Brougham however declined to appoint Bowring.
Bentham became upset about the way in which Brougham
and James Mill were going about things.
>> The aristocratically closed conduct pursued by you
in conjunction with Mr. Mill in the management of that concern,
the University of London has all along appeared to me to be
in the teeth of those democratical principles of mine
which are in print and which have on all occasions
on which it is being impartial been approved on by Mr. Mill.
>> Bentham complained that on 19th of December 1825, Brougham
and Mill had manipulated the elections
of the first College Council.
Brougham responded that if the proprietors had been left
to themselves, they would have elected a whole host
of inappropriate persons.
But at least one Benthamite landed a chair,
John Austin was appointed
as the first professor of Jurisprudence.
Having said that, Bentham does have a claim to be the founder
of UCL, or at least its spiritual founder, although,
Bentham would not have approved
of the word spiritual given his religious views.

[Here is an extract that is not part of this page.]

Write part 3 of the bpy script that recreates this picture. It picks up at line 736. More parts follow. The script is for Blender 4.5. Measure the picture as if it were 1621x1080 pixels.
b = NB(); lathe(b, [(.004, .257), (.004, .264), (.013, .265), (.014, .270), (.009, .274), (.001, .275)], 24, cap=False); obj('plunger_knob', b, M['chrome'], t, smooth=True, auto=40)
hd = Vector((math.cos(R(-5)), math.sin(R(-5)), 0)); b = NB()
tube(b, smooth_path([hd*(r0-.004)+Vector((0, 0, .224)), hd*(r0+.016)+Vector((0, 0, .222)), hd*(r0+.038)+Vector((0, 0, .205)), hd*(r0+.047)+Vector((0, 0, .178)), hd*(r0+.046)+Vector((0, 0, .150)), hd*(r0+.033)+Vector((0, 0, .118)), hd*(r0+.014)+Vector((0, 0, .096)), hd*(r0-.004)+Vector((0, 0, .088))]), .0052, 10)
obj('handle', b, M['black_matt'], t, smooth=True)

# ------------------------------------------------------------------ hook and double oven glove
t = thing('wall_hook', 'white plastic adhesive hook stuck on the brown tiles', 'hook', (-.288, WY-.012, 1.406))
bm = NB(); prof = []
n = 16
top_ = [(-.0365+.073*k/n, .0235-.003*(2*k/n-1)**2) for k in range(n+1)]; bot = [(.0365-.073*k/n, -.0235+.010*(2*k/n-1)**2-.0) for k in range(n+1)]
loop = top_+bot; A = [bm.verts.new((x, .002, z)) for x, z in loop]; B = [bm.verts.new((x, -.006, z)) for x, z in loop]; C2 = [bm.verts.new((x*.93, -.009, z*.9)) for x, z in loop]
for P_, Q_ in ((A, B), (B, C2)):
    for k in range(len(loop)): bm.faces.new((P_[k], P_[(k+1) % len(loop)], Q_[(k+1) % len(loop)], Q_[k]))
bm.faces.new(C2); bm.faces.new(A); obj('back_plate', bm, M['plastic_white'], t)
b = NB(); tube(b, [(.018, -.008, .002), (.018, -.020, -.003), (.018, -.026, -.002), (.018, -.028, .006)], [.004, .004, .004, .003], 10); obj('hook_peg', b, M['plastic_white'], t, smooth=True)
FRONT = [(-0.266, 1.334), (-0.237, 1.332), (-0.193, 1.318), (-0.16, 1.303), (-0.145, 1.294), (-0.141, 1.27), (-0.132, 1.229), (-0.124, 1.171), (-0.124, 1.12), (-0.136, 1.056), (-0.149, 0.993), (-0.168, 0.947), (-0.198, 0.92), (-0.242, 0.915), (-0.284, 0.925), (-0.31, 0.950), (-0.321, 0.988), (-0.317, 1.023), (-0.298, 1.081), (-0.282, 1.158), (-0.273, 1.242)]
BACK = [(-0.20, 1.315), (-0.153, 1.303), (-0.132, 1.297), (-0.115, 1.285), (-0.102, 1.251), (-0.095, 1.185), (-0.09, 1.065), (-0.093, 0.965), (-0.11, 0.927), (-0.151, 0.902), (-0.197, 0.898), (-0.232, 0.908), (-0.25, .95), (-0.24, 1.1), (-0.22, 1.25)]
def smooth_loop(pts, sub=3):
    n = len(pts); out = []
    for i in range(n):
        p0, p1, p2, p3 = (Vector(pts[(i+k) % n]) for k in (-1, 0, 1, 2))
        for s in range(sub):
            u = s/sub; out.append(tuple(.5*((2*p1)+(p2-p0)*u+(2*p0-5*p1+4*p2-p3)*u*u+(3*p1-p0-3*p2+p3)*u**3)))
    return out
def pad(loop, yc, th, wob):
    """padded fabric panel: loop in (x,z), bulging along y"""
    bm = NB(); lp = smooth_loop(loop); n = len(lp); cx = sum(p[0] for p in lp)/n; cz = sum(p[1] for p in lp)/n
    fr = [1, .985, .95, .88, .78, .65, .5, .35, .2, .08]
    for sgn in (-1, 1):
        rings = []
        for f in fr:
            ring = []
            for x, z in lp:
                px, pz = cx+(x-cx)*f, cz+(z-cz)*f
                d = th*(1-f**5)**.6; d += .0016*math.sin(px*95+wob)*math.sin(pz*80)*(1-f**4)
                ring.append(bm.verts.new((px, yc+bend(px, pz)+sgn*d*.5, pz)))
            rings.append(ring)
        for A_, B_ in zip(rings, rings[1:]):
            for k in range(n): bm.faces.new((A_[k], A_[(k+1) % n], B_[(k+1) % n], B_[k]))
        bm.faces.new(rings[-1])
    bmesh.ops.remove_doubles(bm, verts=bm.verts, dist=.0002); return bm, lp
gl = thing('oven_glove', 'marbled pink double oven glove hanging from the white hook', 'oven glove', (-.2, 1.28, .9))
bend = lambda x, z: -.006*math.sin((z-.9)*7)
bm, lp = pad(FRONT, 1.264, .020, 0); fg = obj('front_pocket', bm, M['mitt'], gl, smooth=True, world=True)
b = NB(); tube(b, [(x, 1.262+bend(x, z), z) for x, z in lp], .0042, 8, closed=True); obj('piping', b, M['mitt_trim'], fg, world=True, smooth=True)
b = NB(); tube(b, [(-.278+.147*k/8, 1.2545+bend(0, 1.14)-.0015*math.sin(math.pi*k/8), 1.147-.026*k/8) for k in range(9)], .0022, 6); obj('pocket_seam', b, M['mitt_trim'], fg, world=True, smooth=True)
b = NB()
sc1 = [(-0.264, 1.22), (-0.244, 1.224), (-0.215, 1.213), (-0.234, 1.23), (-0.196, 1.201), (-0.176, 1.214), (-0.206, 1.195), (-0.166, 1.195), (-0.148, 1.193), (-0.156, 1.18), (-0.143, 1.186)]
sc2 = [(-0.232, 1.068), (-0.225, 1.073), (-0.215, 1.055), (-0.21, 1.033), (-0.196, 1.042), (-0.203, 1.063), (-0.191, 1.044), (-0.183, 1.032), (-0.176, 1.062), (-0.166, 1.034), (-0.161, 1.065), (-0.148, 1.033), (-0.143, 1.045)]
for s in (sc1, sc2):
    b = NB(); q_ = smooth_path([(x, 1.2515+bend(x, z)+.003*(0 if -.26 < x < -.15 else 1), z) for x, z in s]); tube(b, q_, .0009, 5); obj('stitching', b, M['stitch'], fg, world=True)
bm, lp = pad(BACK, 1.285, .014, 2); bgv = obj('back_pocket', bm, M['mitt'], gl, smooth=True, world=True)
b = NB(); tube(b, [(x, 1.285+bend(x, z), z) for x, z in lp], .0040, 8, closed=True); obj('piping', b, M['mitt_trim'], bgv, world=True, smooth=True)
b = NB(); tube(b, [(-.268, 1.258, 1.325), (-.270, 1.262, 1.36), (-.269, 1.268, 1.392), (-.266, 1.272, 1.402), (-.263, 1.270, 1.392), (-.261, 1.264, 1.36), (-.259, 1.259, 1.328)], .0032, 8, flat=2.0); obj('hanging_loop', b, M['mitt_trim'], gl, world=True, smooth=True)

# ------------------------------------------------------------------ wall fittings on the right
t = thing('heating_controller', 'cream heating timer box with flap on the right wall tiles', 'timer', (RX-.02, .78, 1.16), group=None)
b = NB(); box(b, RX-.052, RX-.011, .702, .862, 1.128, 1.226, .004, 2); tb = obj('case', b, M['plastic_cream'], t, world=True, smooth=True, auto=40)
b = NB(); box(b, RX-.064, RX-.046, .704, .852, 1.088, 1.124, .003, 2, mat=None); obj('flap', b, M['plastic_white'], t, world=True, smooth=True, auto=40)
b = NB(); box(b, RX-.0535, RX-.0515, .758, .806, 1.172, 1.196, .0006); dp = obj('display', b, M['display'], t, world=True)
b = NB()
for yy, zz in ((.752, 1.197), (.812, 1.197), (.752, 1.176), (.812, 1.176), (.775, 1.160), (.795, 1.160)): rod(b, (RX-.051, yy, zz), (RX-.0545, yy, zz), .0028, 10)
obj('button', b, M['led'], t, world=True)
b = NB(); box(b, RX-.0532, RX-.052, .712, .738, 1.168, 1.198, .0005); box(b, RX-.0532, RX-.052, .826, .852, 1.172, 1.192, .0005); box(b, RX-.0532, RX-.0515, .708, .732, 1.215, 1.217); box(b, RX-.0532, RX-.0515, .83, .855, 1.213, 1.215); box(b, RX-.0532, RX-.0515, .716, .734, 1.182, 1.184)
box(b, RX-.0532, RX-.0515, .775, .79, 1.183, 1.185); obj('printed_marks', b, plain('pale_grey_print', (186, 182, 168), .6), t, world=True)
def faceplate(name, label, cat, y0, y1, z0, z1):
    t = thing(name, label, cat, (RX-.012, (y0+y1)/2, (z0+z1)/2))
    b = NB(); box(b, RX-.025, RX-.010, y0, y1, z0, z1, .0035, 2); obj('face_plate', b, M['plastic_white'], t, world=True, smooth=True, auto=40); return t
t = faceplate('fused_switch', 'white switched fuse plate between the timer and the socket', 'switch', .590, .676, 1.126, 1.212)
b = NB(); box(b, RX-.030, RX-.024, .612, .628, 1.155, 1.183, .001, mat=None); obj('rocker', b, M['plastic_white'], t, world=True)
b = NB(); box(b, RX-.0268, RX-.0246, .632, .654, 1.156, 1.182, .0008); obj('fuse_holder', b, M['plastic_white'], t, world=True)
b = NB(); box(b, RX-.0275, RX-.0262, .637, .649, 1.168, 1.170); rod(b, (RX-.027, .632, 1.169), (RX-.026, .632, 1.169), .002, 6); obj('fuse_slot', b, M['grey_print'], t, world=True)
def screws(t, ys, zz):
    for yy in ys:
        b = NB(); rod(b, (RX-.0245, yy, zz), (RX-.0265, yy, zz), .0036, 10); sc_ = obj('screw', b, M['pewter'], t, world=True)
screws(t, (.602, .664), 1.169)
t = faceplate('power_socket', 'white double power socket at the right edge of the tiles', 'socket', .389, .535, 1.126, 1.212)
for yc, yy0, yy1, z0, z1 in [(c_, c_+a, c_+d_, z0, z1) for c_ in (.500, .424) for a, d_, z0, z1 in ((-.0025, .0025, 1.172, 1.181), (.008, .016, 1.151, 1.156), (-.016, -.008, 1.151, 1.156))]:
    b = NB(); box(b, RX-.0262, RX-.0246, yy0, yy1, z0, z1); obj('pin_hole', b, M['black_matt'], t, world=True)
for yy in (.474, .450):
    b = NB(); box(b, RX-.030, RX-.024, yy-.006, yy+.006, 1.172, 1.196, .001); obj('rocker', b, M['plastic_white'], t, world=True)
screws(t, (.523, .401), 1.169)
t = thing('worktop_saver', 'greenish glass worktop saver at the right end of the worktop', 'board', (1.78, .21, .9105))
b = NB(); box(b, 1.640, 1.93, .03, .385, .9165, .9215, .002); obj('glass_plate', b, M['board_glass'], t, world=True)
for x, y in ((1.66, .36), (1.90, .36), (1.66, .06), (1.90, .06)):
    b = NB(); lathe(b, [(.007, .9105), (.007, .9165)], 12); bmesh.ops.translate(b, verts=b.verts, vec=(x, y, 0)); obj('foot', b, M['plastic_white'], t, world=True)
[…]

In 1817, Bentham wrote a treatise called Chrestomathia,
which was aimed at the middle and higher classes and wanted
to provide for them a useful education;
that's what Chrestomathia means.
On the first historian of University College London,
HL Ballot thought that Bentham's ideas
in Chrestomathia were a forecast for the University of London.
>> A forecast of the University of London.
The school was to serve the middling classes.
It was to be launched by a body of shareholders
in a joint-stock company.
It was to be cheap and in the end self supporting.
By virtue of being non-residential,
it was to be free from the embarrassing obligation
to provide religious teaching.
It was to attend to useful and not merely
to ornamental instruction.
And it was therefore to educate its pupils in a great variety
of subjects, not at that date commonly recognised as part even
of a university curriculum.
In spite of the strange jargon with which it is hedged about,
no reader of the Chrestomathia can fail to perceive
in it a gleam of extraordinary freshness.
>> For Bentham, the point was to divorce religion from education,
just as it was to divorce religion from legislation.
And it was this reforming, yet tolerant secularism which was
at the basis of his thought and also the basis
of the foundation of UCL.
Now, the Church of England responded
by founding King's College
and a contemporary radical cartoon gives a flavour
of how the foundation of Kings was perceived by the radicals.
At the top of the seesaw, Bentham and his friends
and disciples with the all their boots of sense
and science being outweighed by the fat bishops weighed
down by money who were about to slide off the other end
of the seesaw into eternal damnation.
Now, there is another story told about Bentham in UCL and this is
that Bentham attends meetings of the College Council
and that is recorded in the minutes
that Mr. Bentham is present, but not voting.
Now, surely, Bentham doesn't attend meetings
of the College Council.
Well, he did once.
He attended the meeting held on the 158th anniversary
of the founding of the college on the 10th of February 1976.
It's recorded in the minutes,
Mr. Jeremy Bentham present, but not voting.
After Bentham's death and according to instructions left
in his will, around 24 of his friends, relatives
and employees, were presented with a mourning ring.
This is one of those rings.
The rings were made in 1822.
The silhouette was painted by John Field.
On the reverse, there is a plait of Bentham's hair.
Each of the rings was inscribed with the name of the recipient.
This particular ring was given to John Stuart Mill.
Mr. Michael Phillips, an alumnae for Laws Faculty and fellow
of the college spotted the ring in a shop in New Orleans,
bought it and donated it to the college.
Both from the point of view of historical importance
and contemporary significance, Bentham is an immense figure.
But instead of the question, what did Bentham do for UCL,
we can ask, well, what is UCL doing for Bentham?
Well, UCL is supporting the new edition of Bentham's writings
and it's not because of an adherence
to some foundation myth, but it's due to a recognition
of the importance of one
of the world's great philosophers and reformers.